There has been a decline in the total cases of teenage pregnancies recorded in 2018 when compared to 2017.

This was revealed by the Ministry of Women, Children and Poverty Alleviation Permanent Secretary Dr Josefa Koroivueta.

These cases were recorded in the Child Welfare Act Database.

The number of teenage pregnan­cies decreased by 26 per cent with 121 cases recorded in 2017 and 90 cases in 2018. The common age group ranged from 16 to 18 year olds. Dr Koroivueta said the reports received from the cases showed some common factors which led to teenage pregnancies.

“This includes young girls being victims of rape, some are influ­enced through peer pressure, whilst others, choose to have a social life without their parents knowledge,” he said.

“For some, it is through consen­sual sex, through a consensual re­lationship (boyfriend/ girlfriend).

“The contributing factors vary on a case by case basis.”

The Permanent Secretary said: “Given that teenage pregnancy can be based on an individual choice, one way that the ministry capital­ised on is increased awareness.

“Whatever platform that we are offered, be it in a village meeting or through invitation, the ministry is always raising the awareness of increased sexual abuse and teenage pregnancies.

“We will be engaging with stake­holders to ensure that we have a greater community outreach in this partnering arrangement, es­pecially in faith-based organisa­tions.”

In addition, the ministry would de­velop Information Education Com­munication (IEC) materials on the pros and cons of early motherhood.

“We will promote family life edu­cation and encourage making effec­tive communication with teenagers on sexuality and risks of unpro­tected sexual intercourse,” Dr Ko­roivueta said

“The greatest challenge they had come across was when society and people perceived teenage pregnan­cy as a problem and have negative connotations attached to it.

“The issues to access to further ed­ucation, acceptance and declining morals dominate the communities and families where the young girl belongs to and sometimes perpetu­ates myths that it is the young girl’s fault that she is pregnant.

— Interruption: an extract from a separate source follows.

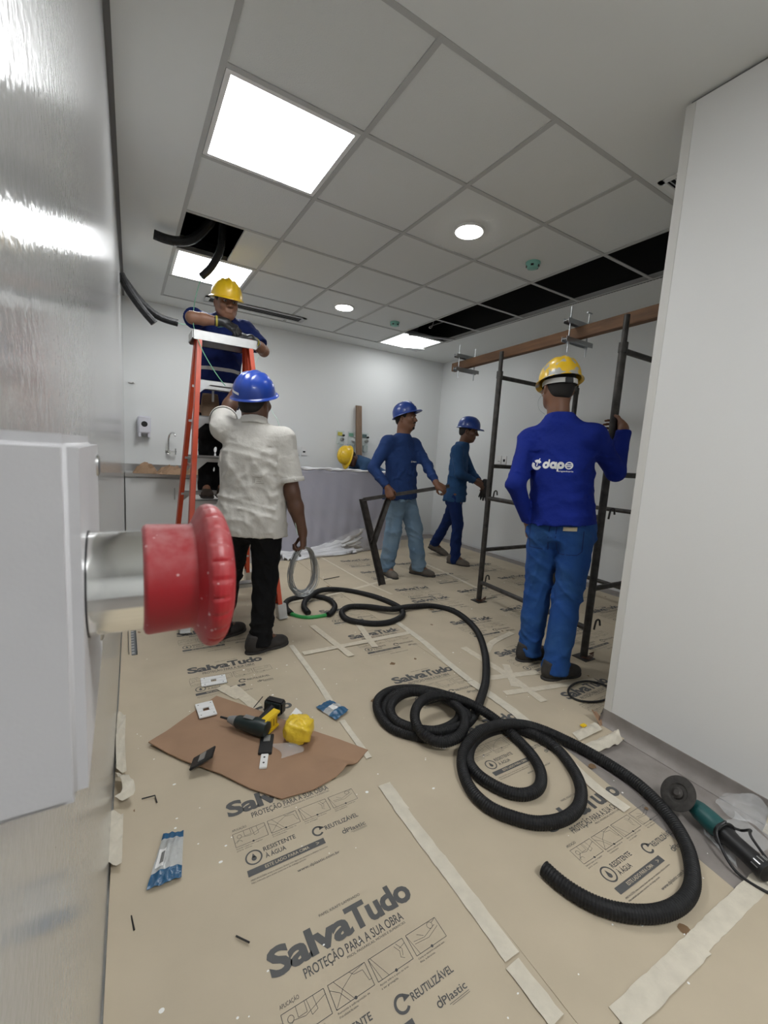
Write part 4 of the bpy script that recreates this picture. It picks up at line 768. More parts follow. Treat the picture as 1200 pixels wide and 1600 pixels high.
t, f = wrapper('small blue and clear wrapper lying across the seam tape', [(.800, 1.605), (.757, 1.735), (.840, 1.765), (.888, 1.650)], [('blue_end', 0, .35, M_wrapb), ('clear_middle', .35, .65, M_wrapc), ('blue_tip', .65, 1, M_wrapb)], 5)
MB().grid(lambda u, v: (lambda p: (p[0], p[1], p[2]+.0015))(f(.35+.3*u, .36+.28*v)), 5, 5).build('white_label', M_white, t, angle=180)
# ---------------------------------------------------------------- angle grinder
t = thing('angle_grinder', 'teal and black angle grinder with a worn disc by the right skirting', 'power tool', (1.76, .52, .004))
D = nrm_((-.085, -.225, 0)); S = np.cross(D, (0, 0, 1)); O = v3((1.700, .555, .046))
nrm = v3((-.74, .26, .61)); nrm = nrm_(nrm-D*(nrm@D)*.8)
M_disc = mat('grinding_disc', (.055, .05, .045), .8, var=.5, vscale=60, bump=.4, bscale=300)
DC = v3((1.684, .612, .068))
MB().lathe(DC, nrm, [(0, .060), (.003, .0605), (.0042, .058), (.0044, .034), (.001, .030), (.001, .016)], 48).build('disc', M_disc, t)
MB().lathe(DC+nrm*.001, nrm, [(0, .020), (.006, .019), (.008, .012), (.010, .010)], 20).build('flange_nut', M_darksteel, t)
MB().lathe(DC-nrm*.028, nrm, [(0, .024), (.016, .026), (.027, .016)], 24).build('gear_head', M_darksteel, t)
MB().lathe(O-D*.012, D, [(0, .026), (.02, .031), (.055, .033), (.085, .033), (.098, .028)], 24).build('motor_body', M_teal, t)
MB().lathe(O+D*.085, D, [(0, .029), (.012, .031), (.05, .026), (.11, .027), (.14, .031), (.150, .028), (.153, .01)], 24).build('rear_handle', M_black, t)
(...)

“What is not addressed, however, is how the young girls became preg­nant in the first place.”

He added the other challenge was convincing families to accept the mistake and treat that young girl as any normal individual.

“Sometimes, weighing options with the young girl can be a chal­lenge,” Dr Koroivueta said.

“Especially when at that age, they think being pregnant is the end of them, and choose to nurse their ba­bies full time and have no interest in furthering their education.”

The PS highlighted it was impor­tant for parents to remember that teenage pregnancy is a complex is­sue and is poorly understood by the teenage parents themselves.

“Parents are there to guide, ad­vice and provide moral support for these young mothers,” he said.

“Because it has negative connota­tions, some families have even dis­owned their young mothers to be.

“Our children need our support and the ministry is calling on par­ents to not only spend time with their children, but to also under­stand the different milestones that children develop into and out of.